### Task directions
Reproduce the listing below character for character; drop every image.

— Start of Data shown —

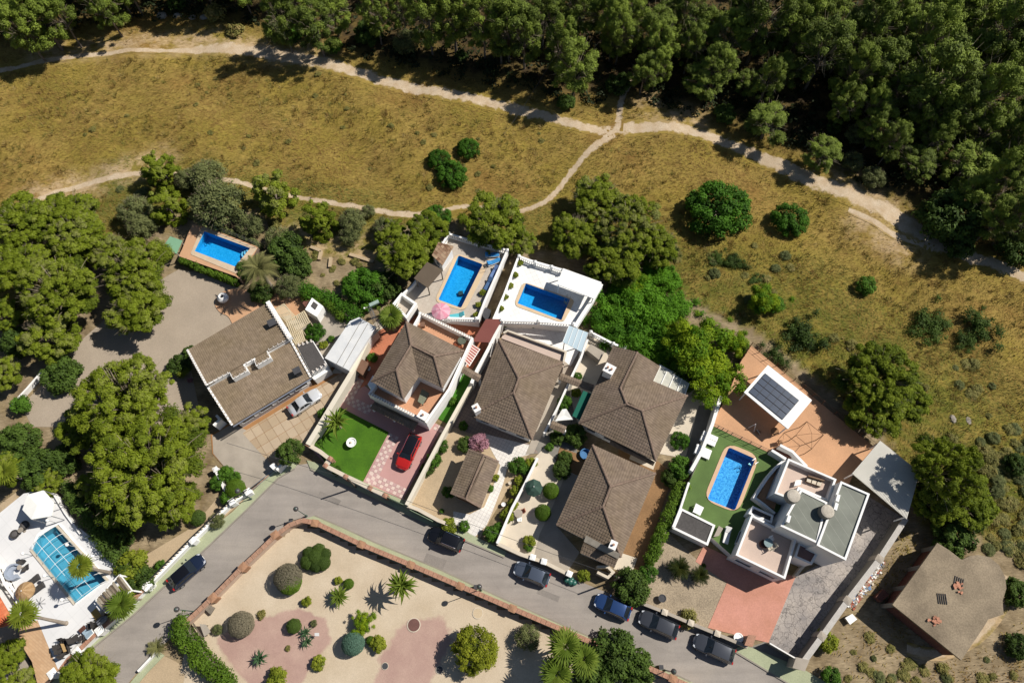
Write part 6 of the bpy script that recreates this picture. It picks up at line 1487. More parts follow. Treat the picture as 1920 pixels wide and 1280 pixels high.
lounger('pale blue two-seat lounger beside the brown coffee table', 164, 1184, R(-40), 1.3, mat('ice_blue', A(176, 198, 212), .1, local=True), L=1.3, W=.9, back=.15)
k = MB(); q = PP([(170, 1148), (180, 1139), (190, 1153), (179, 1163)], 1.34); k.prism(q, 1.31, 1.34); k.build('straw_rug', mat('straw_rug_weave', A(206, 170, 96), .15, 3, .2), label='ochre rug beside the reed pergola', cat='rug')
bt = empty('covered_boat', P(191, 1165, 1.3), 'grey covered kayak lying beside the street wall', 'kayak'); k = MB(); a, b = P(181, 1171, 1.5), P(201, 1155, 1.5); k.tube([a.lerp(b, f) for f in (0, .15, .5, .85, 1)], [.05, .3, .4, .3, .05], 8); k.build('hull', mat('grey_cover', A(140, 144, 152), .2), bt); k = MB(); k.bar(a.lerp(b, .2) + Vector((0, 0, .36)), a.lerp(b, .8) + Vector((0, 0, .36)), .05, .06); k.build('keel_rib', darkgrey, bt)
# pots, planters, fountain, urn
def pot(name, label, px, py, z, r, h, m, group=None, soil=True):
    c = P(px, py, z + h); t = empty(name, (c.x, c.y, z), label, 'pot' if 'pot' in name else name.split('_')[-1], group); k = MB(); k.lathe((c.x, c.y, z), [(r * .65, 0), (r, h * .85), (r * 1.08, h), (r * .85, h), (r * .8, h - .06)], 14); k.build('vessel', m, t)
    k = MB(); k.lathe((c.x, c.y, z + h - .1), [(r * .82, 0), (0, .02)], 12); k.build('filling', brown_soil if soil else white, t)
fo = empty('fountain', P(661, 832, .09), 'round white stone basin in the middle of the green lawn', 'fountain'); b = P(661, 832, .09)
k = MB(); k.lathe(b, [(.35, 0), (.25, .15), (.3, .3), (.58, .62), (.62, .75), (.52, .75), (.4, .62), (0, .6)], 18); k.build('basin', white, fo); k = MB(); k.ball(b + Vector((-.08, .0, .72)), .16, 5); k.build('stone', cream, fo)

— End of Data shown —

### Exercise solution
Write part 6 of the bpy script that recreates this picture. It picks up at line 1487. More parts follow. Treat the picture as 1920 pixels wide and 1280 pixels high.
lounger('pale blue two-seat lounger beside the brown coffee table', 164, 1184, R(-40), 1.3, mat('ice_blue', A(176, 198, 212), .1, local=True), L=1.3, W=.9, back=.15)
k = MB(); q = PP([(170, 1148), (180, 1139), (190, 1153), (179, 1163)], 1.34); k.prism(q, 1.31, 1.34); k.build('straw_rug', mat('straw_rug_weave', A(206, 170, 96), .15, 3, .2), label='ochre rug beside the reed pergola', cat='rug')
bt = empty('covered_boat', P(191, 1165, 1.3), 'grey covered kayak lying beside the street wall', 'kayak'); k = MB(); a, b = P(181, 1171, 1.5), P(201, 1155, 1.5); k.tube([a.lerp(b, f) for f in (0, .15, .5, .85, 1)], [.05, .3, .4, .3, .05], 8); k.build('hull', mat('grey_cover', A(140, 144, 152), .2), bt); k = MB(); k.bar(a.lerp(b, .2) + Vector((0, 0, .36)), a.lerp(b, .8) + Vector((0, 0, .36)), .05, .06); k.build('keel_rib', darkgrey, bt)
# pots, planters, fountain, urn
def pot(name, label, px, py, z, r, h, m, group=None, soil=True):
    c = P(px, py, z + h); t = empty(name, (c.x, c.y, z), label, 'pot' if 'pot' in name else name.split('_')[-1], group); k = MB(); k.lathe((c.x, c.y, z), [(r * .65, 0), (r, h * .85), (r * 1.08, h), (r * .85, h), (r * .8, h - .06)], 14); k.build('vessel', m, t)
    k = MB(); k.lathe((c.x, c.y, z + h - .1), [(r * .82, 0), (0, .02)], 12); k.build('filling', brown_soil if soil else white, t)
fo = empty('fountain', P(661, 832, .09), 'round white stone basin in the middle of the green lawn', 'fountain'); b = P(661, 832, .09)
k = MB(); k.lathe(b, [(.35, 0), (.25, .15), (.3, .3), (.58, .62), (.62, .75), (.52, .75), (.4, .62), (0, .6)], 18); k.build('basin', white, fo); k = MB(); k.ball(b + Vector((-.08, .0, .72)), .16, 5); k.build('stone', cream, fo)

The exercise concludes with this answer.